» **WHAT IS BEING ASKED**:
Omit the pictures and print exactly the lines of the listing below, starting at the first and ending at the line containing "COL = scene.collection".

» **GIVEN INFORMATION**:
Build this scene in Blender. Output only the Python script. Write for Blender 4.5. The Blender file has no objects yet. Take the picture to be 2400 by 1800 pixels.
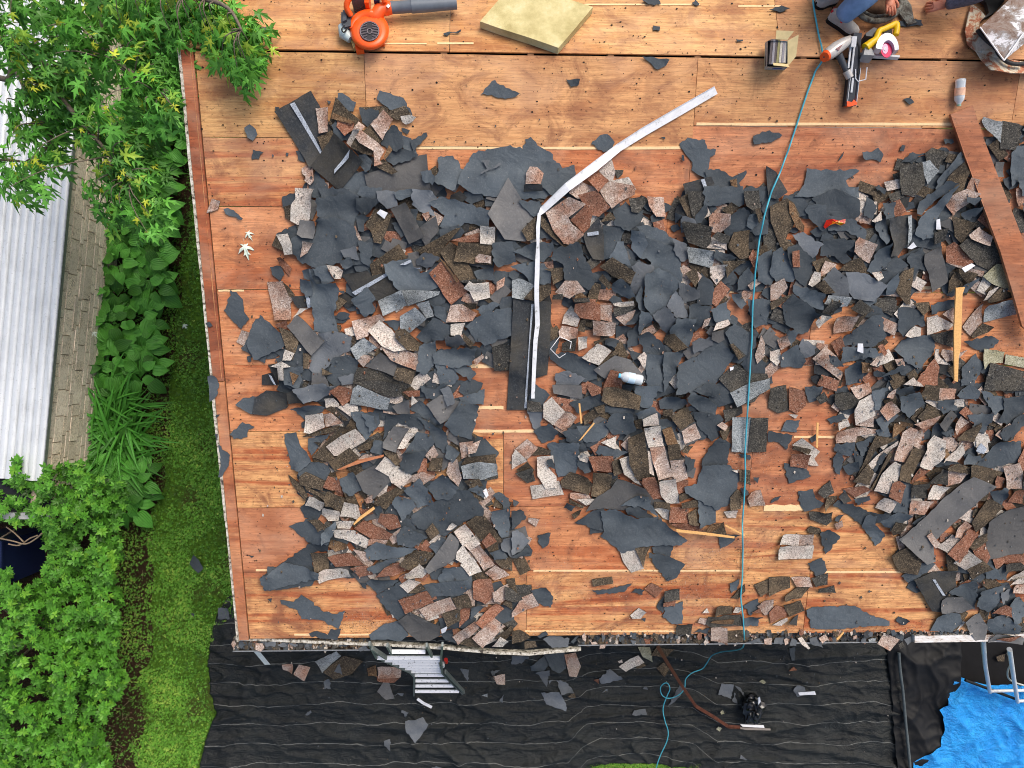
import bpy, bmesh, math, random
import numpy as np
from mathutils import Vector, Matrix, noise
from mathutils.geometry import delaunay_2d_cdt
R_ = math.radians
rnd = random.Random(7)
scene = bpy.context.scene
COL = scene.collection

# ---------------------------------------------------------------- camera
CAM_H = 9.1
F_PX = 1650.0
cam_d = bpy.data.cameras.new('camera'); cam = bpy.data.objects.new('camera', cam_d); COL.objects.link(cam)
cam_d.sensor_width = 36; cam_d.lens = F_PX / 2400 * 36; cam_d.clip_start = .05; cam_d.clip_end = 400
cam.location = (0, 0, CAM_H); cam.rotation_euler = (0, R_(-1.66), 0)
scene.camera = cam
RC = Matrix.Rotation(R_(-1.66), 3, 'Y')
CP = Vector((0, 0, CAM_H))

# ---------------------------------------------------------------- light: bright overcast
w = bpy.data.worlds.new("World"); scene.world = w; w.use_nodes = True
nt = w.node_tree; bg = nt.nodes['Background']
sky = nt.nodes.new('ShaderNodeTexSky'); sky.sky_type = 'NISHITA'; sky.sun_disc = False
SUN_EL, SUN_AZ = 52, 40          # azimuth: degrees clockwise from +Y
sky.sun_elevation = R_(SUN_EL); sky.sun_rotation = R_(SUN_AZ)
sky.dust_density = 6; sky.air_density = 1.0; sky.ozone_density = 1
nt.links.new(sky.outputs[0], bg.inputs[0]); bg.inputs[1].default_value = .15
sun_d = bpy.data.lights.new('sun', 'SUN'); sun_d.energy = 1.35; sun_d.angle = R_(32); sun_d.color = (1, .965, .91)
sun = bpy.data.objects.new('sun', sun_d); COL.objects.link(sun); sun.location = (4, 5, 15)
sd = Vector((math.sin(R_(SUN_AZ)) * math.cos(R_(SUN_EL)), math.cos(R_(SUN_AZ)) * math.cos(R_(SUN_EL)), math.sin(R_(SUN_EL))))
sun.rotation_euler = (-sd).to_track_quat('-Z', 'Y').to_euler()
scene.view_settings.view_transform = 'Standard'; scene.view_settings.look = 'None'
scene.view_settings.gamma = 1; scene.view_settings.use_curve_mapping = False
scene.view_settings.exposure = 0.27
scene.render.engine = 'CYCLES'; scene.cycles.filter_width = 1.0

# ---------------------------------------------------------------- geometry helpers
def ray(px, py):
    return (RC @ Vector(((px - 1200) / F_PX, -(py - 900) / F_PX, -1))).normalized()
class Surf:
    def __init__(s, p0, n): s.p0 = Vector(p0); s.n = Vector(n).normalized()
    def at(s, px, py, h=0):
        d = ray(px, py); p0 = s.p0 + s.n * h
        t = (p0 - CP).dot(s.n) / d.dot(s.n)
        return CP + d * t
def flat(z): return Surf((0, 0, z), (0, 0, 1))
RIDGE_Z = 3.95
TAN = .2493; AN = math.atan(TAN)
ridge_p = flat(RIDGE_Z).at(1200, 126)
YR = ridge_p.y
ROOF = Surf((0, YR, RIDGE_Z), (0, -TAN, 1))
BACK = Surf((0, YR, RIDGE_Z), (0, TAN, 1))
GROUND = flat(0)
C_, S_ = math.cos(AN), math.sin(AN)
def r2w(x, s, h=0):       # roof plane coordinates: x along the ridge, s down the slope
    return Vector((x, YR - s * C_ - h * S_, RIDGE_Z - s * S_ + h * C_))
def roof_xs(px, py):
    p = ROOF.at(px, py); return p.x, (YR - p.y) / C_
def b2w(x, s, h=0): return Vector((x, YR + s * C_ + h * S_, RIDGE_Z - s * S_ + h * C_))

class Frame:              # local frame standing on a surface, measured in photograph pixels at that distance
    def __init__(s, surf, px, py, h=0):
        s.o = surf.at(px, py, h); s.px, s.py = px, py; s.surf = surf; s.h = h
        s.ez = surf.n.copy(); s.ex = Vector((1, 0, 0)); s.ey = s.ez.cross(s.ex).normalized()
        s.k = (s.o - CP).length / Vector(((px - 1200) / F_PX, (py - 900) / F_PX, 1)).length / F_PX
    def __call__(s, px, py, z=0):     # z in metres
        return s.surf.at(px, py, s.h + z)

def setp(o, label=None, cat=None, group=None, kind=None):
    if label: o['label'] = label
    if cat: o['category'] = cat
    if group: o['group'] = group
    if kind: o['kind'] = kind
    return o
def thing(name, loc, label, cat, group=None):
    o = bpy.data.objects.new(name, None); COL.objects.link(o); o.location = loc; o.empty_display_size = .1
    return setp(o, label, cat, group)

class MB:
    def __init__(s): s.v = []; s.f = []; s.m = []; s.sm = []; s.uv = None
    def add(s, vs, fs, mi=0, smooth=False):
        b = len(s.v); s.v.extend([tuple(v) for v in vs])
        for f in fs: s.f.append(tuple(i + b for i in f)); s.m.append(mi); s.sm.append(smooth)
        return s
    def box(s, c, sx, sy, sz, ex=(1, 0, 0), ey=(0, 1, 0), ez=(0, 0, 1), mi=0):
        c = Vector(c); ex, ey, ez = Vector(ex) * sx / 2, Vector(ey) * sy / 2, Vector(ez) * sz / 2
        vs = [c + ex * a + ey * b + ez * d for d in (-1, 1) for b in (-1, 1) for a in (-1, 1)]
        return s.add(vs, [(0, 2, 3, 1), (4, 5, 7, 6), (0, 1, 5, 4), (2, 6, 7, 3), (0, 4, 6, 2), (1, 3, 7, 5)], mi)
    def prism(s, top, dn, mi=0, side=None, bevel=0):      # polygon points (Vectors) and a vector down to the underside
        n = len(top); dn = Vector(dn)
        # orient
        nn = Vector((0, 0, 0))
        for i in range(n): nn += Vector(top[i]).cross(Vector(top[(i + 1) % n]))
        if nn.dot(dn) > 0: top = top[::-1]
        s.add(top, [tuple(range(n))], mi)
        s.add([Vector(t) + dn for t in top], [tuple(range(n))[::-1]], mi)
        vs = list(top) + [Vector(t) + dn for t in top]
        s.add(vs, [(i, i + n, (i + 1) % n + n, (i + 1) % n) for i in range(n)], mi if side is None else side)
        return s
    def tube(s, pts, r, n=8, mi=0, cap=True, smooth=True, flat_=1.0, up=None):
        pts = [Vector(p) for p in pts]; rs = r if isinstance(r, (list, tuple)) else [r] * len(pts)
        vs = []; prev = Vector(up) if up else None
        for i, p in enumerate(pts):
            t = (pts[min(i + 1, len(pts) - 1)] - pts[max(i - 1, 0)])
            if t.length < 1e-9: t = Vector((0, 0, 1))
            t.normalize()
            a = prev if prev is not None else (Vector((0, 0, 1)) if abs(t.z) < .9 else Vector((1, 0, 0)))
            b = t.cross(a)
            if b.length < 1e-6: b = t.cross(Vector((1, 0, 0)))
            b.normalize(); a2 = b.cross(t).normalized()
            if prev is not None or up is None: prev = a2
            for k in range(n):
                an = 2 * math.pi * k / n
                vs.append(p + (b * math.cos(an) + a2 * math.sin(an) * flat_) * rs[i])
        m = len(pts); fs = [(i * n + k, i * n + (k + 1) % n, (i + 1) * n + (k + 1) % n, (i + 1) * n + k) for i in range(m - 1) for k in range(n)]
        s.add(vs, fs, mi, smooth)
        if cap:
            s.add(vs[:n], [tuple(range(n))[::-1]], mi); s.add(vs[-n:], [tuple(range(n))], mi)
        return s
    def build(s, name, mats, parent=None, label=None, kind=None, weld=False):
        org = Vector((0, 0, 0))
        p = parent
        while p is not None: org += p.location; p = p.parent
        me = bpy.data.meshes.new(name)
        me.from_pydata([(v[0] - org.x, v[1] - org.y, v[2] - org.z) for v in s.v], [], s.f)
        for m in (mats if isinstance(mats, (list, tuple)) else [mats]): me.materials.append(m)
        me.polygons.foreach_set('material_index', s.m); me.polygons.foreach_set('use_smooth', s.sm)
        me.update()
        o = bpy.data.objects.new(name, me); COL.objects.link(o); o.parent = parent
        return setp(o, label, None, None, kind)
    def top(s, name, mats, label, cat, group=None, kind=None):   # a thing that is one mesh, its origin at its base
        c = Vector((sum(v[0] for v in s.v) / len(s.v), sum(v[1] for v in s.v) / len(s.v), min(v[2] for v in s.v)))
        me = bpy.data.meshes.new(name)
        me.from_pydata([(v[0] - c.x, v[1] - c.y, v[2] - c.z) for v in s.v], [], s.f)
        for m in (mats if isinstance(mats, (list, tuple)) else [mats]): me.materials.append(m)
        me.polygons.foreach_set('material_index', s.m); me.polygons.foreach_set('use_smooth', s.sm)
        me.update()
        o = bpy.data.objects.new(name, me); COL.objects.link(o); o.location = c
        return setp(o, label, cat, group, kind)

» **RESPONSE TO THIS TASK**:
Build this scene in Blender. Output only the Python script. Write for Blender 4.5. The Blender file has no objects yet. Take the picture to be 2400 by 1800 pixels.
import bpy, bmesh, math, random
import numpy as np
from mathutils import Vector, Matrix, noise
from mathutils.geometry import delaunay_2d_cdt
R_ = math.radians
rnd = random.Random(7)
scene = bpy.context.scene
COL = scene.collection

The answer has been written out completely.